◆ BRIEF ◆
State the number of lines in the material below that have "Python" in them, without any other text.

# GIVEN RECORDS start

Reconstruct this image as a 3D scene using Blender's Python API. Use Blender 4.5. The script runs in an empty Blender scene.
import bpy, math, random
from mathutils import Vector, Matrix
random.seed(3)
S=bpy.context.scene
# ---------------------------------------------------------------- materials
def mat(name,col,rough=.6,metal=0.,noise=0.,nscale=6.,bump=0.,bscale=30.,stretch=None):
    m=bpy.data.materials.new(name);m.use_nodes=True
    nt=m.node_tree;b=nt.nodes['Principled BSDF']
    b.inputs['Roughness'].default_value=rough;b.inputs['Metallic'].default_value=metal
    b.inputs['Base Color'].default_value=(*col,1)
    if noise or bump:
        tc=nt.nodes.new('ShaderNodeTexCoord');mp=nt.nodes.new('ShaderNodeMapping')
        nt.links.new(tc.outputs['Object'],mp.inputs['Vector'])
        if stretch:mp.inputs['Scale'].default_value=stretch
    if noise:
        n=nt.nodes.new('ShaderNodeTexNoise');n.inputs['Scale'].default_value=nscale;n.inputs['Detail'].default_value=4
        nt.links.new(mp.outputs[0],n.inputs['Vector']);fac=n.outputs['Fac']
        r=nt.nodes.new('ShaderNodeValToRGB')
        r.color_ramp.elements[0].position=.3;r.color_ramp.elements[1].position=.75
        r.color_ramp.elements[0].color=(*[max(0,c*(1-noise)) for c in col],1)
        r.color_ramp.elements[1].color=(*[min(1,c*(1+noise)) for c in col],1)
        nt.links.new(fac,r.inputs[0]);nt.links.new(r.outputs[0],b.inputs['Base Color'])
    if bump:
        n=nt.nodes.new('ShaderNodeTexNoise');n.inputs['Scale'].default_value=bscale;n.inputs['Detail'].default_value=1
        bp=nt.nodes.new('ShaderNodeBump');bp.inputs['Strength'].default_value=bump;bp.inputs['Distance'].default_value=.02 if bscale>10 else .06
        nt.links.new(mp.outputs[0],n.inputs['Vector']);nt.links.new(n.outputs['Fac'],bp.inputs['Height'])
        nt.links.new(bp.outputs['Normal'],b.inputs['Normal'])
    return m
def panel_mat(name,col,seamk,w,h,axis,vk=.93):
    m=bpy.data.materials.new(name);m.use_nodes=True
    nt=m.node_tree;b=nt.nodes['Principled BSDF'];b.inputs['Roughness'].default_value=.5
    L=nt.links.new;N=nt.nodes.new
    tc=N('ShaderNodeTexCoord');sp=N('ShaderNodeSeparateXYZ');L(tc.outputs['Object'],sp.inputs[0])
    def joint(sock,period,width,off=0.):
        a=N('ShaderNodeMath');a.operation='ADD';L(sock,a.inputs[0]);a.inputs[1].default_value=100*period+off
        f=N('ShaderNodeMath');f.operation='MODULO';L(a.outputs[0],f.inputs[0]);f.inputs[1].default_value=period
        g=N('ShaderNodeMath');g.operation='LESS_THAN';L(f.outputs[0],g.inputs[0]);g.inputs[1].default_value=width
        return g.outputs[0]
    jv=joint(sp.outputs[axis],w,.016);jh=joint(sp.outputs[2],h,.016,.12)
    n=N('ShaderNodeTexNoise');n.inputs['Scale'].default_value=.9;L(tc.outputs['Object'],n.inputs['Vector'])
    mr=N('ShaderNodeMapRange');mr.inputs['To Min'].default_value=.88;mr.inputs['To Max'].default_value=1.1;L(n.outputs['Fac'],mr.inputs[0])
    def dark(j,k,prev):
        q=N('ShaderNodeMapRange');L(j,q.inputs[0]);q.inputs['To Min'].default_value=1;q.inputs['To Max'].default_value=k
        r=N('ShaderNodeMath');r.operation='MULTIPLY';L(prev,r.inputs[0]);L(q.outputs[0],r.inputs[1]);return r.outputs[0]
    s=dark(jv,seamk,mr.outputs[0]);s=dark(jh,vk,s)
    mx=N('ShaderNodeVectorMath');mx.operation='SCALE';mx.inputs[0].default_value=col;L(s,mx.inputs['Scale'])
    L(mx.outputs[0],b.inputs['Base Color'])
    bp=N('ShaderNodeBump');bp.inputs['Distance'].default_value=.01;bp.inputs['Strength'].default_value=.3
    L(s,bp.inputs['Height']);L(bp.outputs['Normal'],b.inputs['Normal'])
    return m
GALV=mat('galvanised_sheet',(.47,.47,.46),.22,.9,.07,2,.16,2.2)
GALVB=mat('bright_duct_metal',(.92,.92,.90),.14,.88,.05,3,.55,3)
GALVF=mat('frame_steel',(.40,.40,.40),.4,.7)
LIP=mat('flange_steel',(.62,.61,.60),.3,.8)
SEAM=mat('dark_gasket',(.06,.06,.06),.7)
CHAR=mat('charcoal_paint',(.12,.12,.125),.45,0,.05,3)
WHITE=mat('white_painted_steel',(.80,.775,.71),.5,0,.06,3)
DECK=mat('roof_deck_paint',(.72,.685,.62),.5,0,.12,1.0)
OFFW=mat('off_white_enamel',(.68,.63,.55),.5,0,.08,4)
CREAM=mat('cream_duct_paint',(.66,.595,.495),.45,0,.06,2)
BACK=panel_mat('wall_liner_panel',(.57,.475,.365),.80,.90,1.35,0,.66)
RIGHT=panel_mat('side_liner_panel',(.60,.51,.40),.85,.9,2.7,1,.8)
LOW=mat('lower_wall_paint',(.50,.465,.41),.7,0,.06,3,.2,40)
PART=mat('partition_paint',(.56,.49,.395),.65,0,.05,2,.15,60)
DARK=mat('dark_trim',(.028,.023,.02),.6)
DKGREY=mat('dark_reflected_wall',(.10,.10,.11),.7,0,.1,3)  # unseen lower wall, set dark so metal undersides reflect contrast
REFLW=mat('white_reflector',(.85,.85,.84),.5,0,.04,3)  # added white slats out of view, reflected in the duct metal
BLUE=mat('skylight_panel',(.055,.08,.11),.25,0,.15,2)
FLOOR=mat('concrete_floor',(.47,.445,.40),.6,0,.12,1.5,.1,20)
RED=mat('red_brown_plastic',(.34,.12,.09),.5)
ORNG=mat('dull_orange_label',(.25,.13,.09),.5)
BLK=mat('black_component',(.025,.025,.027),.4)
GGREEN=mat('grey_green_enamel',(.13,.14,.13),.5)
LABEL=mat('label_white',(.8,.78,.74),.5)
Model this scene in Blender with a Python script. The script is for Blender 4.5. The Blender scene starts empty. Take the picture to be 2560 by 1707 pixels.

# GIVEN RECORDS end

◆ COMPLETE RESPONSE ◆
2